* _PROBLEM TO WORK ON_: Copy each line that contains the string "Output".
* Begin TASK DATA *
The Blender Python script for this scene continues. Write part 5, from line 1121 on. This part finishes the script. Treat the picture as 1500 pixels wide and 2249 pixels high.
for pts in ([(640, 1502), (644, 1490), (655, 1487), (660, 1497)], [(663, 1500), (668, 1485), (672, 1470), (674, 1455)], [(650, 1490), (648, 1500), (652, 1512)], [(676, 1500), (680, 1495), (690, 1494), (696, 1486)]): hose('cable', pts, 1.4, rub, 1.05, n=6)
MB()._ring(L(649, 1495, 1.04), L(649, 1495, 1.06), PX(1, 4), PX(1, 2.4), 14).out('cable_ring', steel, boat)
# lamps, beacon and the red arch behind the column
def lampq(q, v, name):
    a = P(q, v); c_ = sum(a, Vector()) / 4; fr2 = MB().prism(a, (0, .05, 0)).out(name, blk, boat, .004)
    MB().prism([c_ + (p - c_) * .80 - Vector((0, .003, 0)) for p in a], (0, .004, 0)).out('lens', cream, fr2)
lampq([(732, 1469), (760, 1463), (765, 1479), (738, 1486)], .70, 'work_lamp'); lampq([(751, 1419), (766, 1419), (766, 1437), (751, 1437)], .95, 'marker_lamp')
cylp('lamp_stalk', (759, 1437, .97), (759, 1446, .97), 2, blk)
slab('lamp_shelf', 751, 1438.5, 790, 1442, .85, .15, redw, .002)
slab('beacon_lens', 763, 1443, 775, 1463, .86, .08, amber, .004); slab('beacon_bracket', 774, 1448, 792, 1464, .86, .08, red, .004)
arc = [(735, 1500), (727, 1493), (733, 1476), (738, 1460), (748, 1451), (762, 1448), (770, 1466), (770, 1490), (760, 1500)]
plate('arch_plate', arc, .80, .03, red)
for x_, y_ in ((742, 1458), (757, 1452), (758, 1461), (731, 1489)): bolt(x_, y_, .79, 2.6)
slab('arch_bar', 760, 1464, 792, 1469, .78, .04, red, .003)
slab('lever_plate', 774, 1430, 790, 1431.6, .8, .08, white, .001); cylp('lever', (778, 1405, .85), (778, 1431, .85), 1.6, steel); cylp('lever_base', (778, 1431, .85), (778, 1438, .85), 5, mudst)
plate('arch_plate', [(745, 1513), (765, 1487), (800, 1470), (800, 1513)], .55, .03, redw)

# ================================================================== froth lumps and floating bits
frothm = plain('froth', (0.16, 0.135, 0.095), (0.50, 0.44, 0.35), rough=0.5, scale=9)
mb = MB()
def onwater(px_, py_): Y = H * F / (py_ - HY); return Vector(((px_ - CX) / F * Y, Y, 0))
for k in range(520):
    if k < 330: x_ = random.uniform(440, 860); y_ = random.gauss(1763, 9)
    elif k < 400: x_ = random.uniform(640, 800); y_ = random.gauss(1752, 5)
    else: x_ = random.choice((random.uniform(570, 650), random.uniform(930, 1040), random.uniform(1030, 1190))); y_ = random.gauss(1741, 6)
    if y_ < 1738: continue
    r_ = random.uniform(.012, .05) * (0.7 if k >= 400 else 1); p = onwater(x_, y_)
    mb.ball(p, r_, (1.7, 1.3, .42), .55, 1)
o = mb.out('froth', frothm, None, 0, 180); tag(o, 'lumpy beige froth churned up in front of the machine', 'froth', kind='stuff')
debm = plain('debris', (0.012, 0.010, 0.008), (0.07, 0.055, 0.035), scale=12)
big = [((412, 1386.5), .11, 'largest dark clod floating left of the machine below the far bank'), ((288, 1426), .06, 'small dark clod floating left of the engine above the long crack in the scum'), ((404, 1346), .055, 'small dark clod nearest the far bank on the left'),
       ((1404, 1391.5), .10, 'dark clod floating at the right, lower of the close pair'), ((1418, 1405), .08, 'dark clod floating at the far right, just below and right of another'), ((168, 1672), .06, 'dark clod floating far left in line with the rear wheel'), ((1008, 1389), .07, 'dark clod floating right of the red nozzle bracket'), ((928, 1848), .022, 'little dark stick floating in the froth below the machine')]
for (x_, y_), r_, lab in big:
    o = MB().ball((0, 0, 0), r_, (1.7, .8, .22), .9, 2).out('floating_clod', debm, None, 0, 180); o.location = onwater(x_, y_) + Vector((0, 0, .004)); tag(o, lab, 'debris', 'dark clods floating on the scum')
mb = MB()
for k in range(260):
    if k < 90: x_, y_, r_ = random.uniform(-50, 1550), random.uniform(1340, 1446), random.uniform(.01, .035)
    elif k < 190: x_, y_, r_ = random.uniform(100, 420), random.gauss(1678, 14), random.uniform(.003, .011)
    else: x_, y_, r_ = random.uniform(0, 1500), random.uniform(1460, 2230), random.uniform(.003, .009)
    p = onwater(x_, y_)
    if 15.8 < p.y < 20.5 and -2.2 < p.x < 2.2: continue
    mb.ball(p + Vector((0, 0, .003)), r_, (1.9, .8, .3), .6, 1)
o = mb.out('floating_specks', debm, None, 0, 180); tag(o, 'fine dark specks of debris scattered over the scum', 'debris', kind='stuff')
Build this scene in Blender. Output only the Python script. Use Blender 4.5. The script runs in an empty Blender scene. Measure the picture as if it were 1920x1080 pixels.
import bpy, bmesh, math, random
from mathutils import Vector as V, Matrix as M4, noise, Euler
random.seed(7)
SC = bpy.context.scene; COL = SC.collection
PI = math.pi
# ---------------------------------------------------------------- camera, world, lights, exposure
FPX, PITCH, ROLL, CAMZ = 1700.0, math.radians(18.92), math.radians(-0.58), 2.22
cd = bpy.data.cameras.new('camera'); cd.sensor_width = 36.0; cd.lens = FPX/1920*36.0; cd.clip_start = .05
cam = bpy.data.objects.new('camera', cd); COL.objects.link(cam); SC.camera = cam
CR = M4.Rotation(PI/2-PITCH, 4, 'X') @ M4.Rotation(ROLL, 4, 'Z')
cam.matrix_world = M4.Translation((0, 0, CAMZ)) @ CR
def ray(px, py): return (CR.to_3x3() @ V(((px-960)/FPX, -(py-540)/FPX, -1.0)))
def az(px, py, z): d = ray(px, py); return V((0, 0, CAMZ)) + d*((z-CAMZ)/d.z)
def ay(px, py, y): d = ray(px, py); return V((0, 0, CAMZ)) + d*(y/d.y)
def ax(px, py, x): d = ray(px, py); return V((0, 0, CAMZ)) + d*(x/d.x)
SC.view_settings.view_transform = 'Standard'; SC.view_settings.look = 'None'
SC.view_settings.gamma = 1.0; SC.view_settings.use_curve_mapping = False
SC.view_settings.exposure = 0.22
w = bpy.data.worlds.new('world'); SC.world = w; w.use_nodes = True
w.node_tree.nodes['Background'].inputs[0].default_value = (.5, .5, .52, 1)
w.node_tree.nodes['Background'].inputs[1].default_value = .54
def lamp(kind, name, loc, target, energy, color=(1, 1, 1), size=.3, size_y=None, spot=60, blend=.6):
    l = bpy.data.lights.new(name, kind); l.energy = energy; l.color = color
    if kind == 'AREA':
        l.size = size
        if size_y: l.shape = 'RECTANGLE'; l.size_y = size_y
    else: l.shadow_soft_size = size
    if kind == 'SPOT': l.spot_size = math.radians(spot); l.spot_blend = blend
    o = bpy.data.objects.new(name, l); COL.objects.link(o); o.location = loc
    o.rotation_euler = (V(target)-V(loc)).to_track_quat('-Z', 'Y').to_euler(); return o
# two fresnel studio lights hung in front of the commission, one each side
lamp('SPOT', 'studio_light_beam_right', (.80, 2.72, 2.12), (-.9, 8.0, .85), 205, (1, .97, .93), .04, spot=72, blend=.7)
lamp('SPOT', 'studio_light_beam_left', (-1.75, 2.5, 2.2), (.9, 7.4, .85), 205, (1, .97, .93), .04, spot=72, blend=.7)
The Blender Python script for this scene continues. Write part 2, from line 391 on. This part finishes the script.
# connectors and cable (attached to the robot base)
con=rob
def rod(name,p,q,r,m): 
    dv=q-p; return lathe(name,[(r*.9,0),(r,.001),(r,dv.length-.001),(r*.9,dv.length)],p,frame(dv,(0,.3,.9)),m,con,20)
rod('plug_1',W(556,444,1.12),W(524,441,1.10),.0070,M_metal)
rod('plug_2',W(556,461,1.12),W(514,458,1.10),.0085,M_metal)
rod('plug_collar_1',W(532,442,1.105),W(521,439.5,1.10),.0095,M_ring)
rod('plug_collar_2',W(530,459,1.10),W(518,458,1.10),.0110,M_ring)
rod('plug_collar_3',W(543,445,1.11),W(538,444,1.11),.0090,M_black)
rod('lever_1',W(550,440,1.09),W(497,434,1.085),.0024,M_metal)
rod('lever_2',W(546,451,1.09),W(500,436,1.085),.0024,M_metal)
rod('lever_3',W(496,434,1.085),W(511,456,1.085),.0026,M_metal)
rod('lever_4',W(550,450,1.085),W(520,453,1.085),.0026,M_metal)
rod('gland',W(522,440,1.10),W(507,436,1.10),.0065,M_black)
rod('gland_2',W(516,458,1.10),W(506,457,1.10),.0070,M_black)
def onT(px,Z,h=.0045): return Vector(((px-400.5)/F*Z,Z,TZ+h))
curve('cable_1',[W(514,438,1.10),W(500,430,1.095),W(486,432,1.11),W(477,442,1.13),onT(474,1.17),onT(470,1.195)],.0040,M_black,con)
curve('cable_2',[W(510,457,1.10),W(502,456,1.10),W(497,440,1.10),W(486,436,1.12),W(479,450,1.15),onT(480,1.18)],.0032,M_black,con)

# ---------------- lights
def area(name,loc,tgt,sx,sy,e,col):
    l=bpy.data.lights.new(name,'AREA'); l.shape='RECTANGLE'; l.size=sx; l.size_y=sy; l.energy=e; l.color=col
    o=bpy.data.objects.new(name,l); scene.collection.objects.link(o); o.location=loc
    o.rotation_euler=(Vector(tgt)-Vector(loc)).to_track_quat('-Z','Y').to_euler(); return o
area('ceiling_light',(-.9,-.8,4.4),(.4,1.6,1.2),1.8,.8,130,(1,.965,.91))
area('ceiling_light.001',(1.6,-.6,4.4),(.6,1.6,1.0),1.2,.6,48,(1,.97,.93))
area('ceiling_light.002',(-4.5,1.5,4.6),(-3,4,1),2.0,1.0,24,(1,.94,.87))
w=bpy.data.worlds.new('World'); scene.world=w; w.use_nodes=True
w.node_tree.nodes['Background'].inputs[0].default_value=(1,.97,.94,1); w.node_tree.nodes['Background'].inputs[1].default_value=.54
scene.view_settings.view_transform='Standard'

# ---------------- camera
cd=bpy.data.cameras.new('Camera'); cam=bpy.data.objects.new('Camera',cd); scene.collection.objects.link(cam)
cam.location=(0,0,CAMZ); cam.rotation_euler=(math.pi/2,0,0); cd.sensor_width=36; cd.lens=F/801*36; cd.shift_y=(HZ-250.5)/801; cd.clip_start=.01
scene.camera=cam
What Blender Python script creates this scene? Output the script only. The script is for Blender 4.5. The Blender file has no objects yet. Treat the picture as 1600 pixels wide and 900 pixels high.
* End TASK DATA *
* _ANSWER TO THIS EXERCISE_:
Build this scene in Blender. Output only the Python script. Use Blender 4.5. The script runs in an empty Blender scene. Measure the picture as if it were 1920x1080 pixels.
What Blender Python script creates this scene? Output the script only. The script is for Blender 4.5. The Blender file has no objects yet. Treat the picture as 1600 pixels wide and 900 pixels high.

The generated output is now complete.